## start Data shown
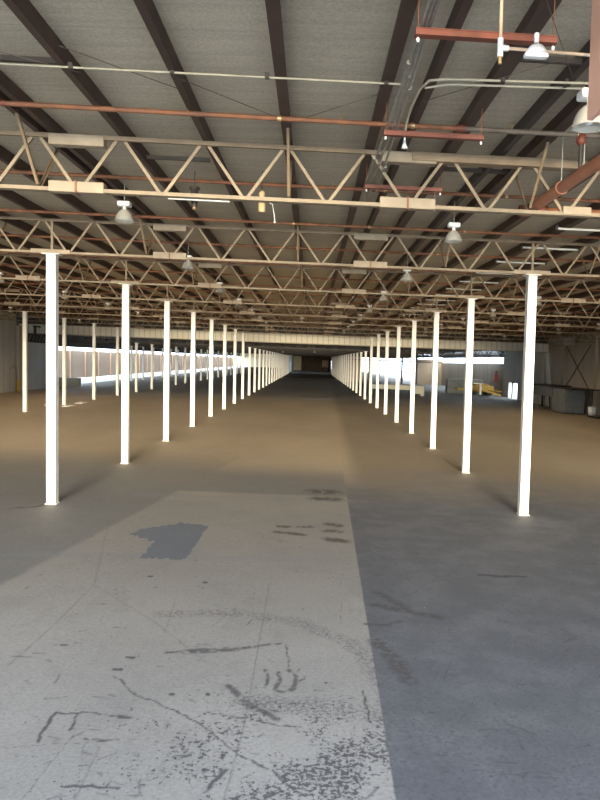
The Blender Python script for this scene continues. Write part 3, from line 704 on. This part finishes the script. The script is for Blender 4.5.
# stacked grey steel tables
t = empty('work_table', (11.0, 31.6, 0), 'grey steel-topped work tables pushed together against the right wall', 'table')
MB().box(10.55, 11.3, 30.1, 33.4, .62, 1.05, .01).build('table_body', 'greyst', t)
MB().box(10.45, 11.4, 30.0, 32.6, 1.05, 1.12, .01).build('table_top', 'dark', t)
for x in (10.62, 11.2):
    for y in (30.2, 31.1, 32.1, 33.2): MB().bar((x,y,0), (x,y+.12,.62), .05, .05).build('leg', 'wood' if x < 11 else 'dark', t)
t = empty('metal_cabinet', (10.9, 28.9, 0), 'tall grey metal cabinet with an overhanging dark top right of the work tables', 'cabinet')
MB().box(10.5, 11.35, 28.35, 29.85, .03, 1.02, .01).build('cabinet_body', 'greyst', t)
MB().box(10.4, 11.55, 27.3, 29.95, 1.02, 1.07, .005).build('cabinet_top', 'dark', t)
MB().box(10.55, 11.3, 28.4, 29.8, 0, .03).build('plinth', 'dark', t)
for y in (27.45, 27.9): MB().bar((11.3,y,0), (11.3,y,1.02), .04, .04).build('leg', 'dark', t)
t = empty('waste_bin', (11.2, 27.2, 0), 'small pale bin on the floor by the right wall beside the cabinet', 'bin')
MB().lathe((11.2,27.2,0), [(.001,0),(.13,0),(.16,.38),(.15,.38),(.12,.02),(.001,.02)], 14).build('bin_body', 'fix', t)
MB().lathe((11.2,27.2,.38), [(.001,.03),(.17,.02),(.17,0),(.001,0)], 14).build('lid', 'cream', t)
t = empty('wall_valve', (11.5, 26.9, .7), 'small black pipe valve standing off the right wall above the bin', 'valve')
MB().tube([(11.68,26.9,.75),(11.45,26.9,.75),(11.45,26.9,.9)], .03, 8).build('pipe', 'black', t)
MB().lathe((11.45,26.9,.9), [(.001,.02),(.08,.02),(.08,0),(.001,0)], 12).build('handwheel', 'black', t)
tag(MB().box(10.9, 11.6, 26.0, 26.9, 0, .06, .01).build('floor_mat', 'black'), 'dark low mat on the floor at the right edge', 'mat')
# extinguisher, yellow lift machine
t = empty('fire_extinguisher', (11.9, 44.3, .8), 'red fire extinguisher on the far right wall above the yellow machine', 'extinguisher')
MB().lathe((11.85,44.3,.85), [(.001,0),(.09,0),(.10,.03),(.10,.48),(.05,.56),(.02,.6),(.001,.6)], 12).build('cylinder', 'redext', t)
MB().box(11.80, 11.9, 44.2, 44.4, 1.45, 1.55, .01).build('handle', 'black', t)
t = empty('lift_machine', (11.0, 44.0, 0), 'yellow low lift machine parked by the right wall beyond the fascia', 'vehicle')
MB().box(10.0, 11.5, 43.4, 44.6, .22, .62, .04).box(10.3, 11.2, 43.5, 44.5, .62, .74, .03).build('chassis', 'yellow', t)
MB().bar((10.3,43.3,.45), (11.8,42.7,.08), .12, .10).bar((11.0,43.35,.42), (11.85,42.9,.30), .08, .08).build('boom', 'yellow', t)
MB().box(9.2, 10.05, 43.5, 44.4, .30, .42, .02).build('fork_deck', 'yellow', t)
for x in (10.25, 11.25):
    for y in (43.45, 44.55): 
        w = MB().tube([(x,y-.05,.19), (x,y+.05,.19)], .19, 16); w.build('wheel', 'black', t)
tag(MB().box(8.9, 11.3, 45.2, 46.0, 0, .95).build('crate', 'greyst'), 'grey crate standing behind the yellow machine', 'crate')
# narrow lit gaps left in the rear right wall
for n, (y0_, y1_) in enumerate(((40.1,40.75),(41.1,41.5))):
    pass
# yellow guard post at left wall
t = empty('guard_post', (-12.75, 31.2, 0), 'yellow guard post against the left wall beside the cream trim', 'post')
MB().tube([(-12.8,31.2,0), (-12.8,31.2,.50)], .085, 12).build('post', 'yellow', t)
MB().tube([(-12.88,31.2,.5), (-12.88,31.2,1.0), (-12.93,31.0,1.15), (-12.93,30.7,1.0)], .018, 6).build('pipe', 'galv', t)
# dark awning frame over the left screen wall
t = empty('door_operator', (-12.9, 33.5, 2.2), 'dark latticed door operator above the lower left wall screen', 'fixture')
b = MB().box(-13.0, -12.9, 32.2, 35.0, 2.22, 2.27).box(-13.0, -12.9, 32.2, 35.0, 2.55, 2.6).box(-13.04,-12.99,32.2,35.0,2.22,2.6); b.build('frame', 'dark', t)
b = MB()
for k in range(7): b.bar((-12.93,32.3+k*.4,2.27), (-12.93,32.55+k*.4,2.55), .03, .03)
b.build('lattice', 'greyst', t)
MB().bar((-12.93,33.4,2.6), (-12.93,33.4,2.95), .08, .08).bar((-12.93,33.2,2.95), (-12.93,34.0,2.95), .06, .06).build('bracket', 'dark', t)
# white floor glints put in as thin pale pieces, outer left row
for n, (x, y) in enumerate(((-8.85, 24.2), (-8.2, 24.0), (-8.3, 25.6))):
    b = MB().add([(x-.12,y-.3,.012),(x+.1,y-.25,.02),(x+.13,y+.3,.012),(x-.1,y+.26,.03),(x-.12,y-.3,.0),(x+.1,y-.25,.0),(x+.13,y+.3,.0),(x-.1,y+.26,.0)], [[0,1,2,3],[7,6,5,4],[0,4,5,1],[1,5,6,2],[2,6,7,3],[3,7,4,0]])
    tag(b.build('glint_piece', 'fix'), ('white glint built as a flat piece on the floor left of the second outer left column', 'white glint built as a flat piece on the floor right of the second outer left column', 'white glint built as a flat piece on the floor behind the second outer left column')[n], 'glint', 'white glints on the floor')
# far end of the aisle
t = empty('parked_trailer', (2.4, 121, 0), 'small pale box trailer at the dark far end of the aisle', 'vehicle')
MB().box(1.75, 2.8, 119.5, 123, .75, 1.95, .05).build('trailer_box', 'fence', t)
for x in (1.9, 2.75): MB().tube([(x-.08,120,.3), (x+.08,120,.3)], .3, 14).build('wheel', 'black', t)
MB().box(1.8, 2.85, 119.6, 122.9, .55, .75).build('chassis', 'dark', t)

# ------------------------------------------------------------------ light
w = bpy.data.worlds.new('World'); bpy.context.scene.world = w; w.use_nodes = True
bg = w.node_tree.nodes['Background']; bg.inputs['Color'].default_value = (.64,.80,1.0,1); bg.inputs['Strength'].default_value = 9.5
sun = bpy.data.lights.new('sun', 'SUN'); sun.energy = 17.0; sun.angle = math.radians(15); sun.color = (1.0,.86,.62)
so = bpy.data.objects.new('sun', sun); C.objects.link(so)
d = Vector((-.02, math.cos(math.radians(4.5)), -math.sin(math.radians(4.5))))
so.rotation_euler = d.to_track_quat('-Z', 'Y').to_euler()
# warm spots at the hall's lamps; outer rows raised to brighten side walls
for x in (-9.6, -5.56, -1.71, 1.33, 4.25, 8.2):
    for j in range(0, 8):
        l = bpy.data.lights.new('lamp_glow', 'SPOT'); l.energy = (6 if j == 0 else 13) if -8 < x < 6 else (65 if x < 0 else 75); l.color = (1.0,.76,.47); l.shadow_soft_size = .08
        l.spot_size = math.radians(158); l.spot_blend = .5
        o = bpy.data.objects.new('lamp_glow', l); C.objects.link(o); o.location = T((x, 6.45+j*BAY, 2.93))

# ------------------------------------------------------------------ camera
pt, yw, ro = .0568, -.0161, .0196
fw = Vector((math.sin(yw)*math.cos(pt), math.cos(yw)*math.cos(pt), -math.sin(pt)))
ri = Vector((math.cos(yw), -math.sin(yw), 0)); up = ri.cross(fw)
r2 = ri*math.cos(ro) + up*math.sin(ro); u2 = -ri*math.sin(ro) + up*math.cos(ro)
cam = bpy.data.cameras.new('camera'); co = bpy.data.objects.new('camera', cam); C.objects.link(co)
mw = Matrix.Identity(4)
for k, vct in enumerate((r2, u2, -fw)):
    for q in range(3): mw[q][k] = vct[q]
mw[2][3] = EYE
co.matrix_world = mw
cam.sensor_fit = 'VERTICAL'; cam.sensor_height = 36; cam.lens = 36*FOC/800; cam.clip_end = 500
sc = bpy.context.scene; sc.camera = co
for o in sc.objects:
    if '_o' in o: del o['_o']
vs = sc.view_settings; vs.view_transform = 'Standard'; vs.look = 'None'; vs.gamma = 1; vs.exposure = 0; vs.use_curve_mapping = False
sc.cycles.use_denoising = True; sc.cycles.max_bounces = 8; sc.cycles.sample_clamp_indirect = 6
## end Data shown
Requirement: Pick out all lines containing the string "scene".

Response to this exercise:
The Blender Python script for this scene continues. Write part 3, from line 704 on. This part finishes the script. The script is for Blender 4.5.
w = bpy.data.worlds.new('World'); bpy.context.scene.world = w; w.use_nodes = True
sc = bpy.context.scene; sc.camera = co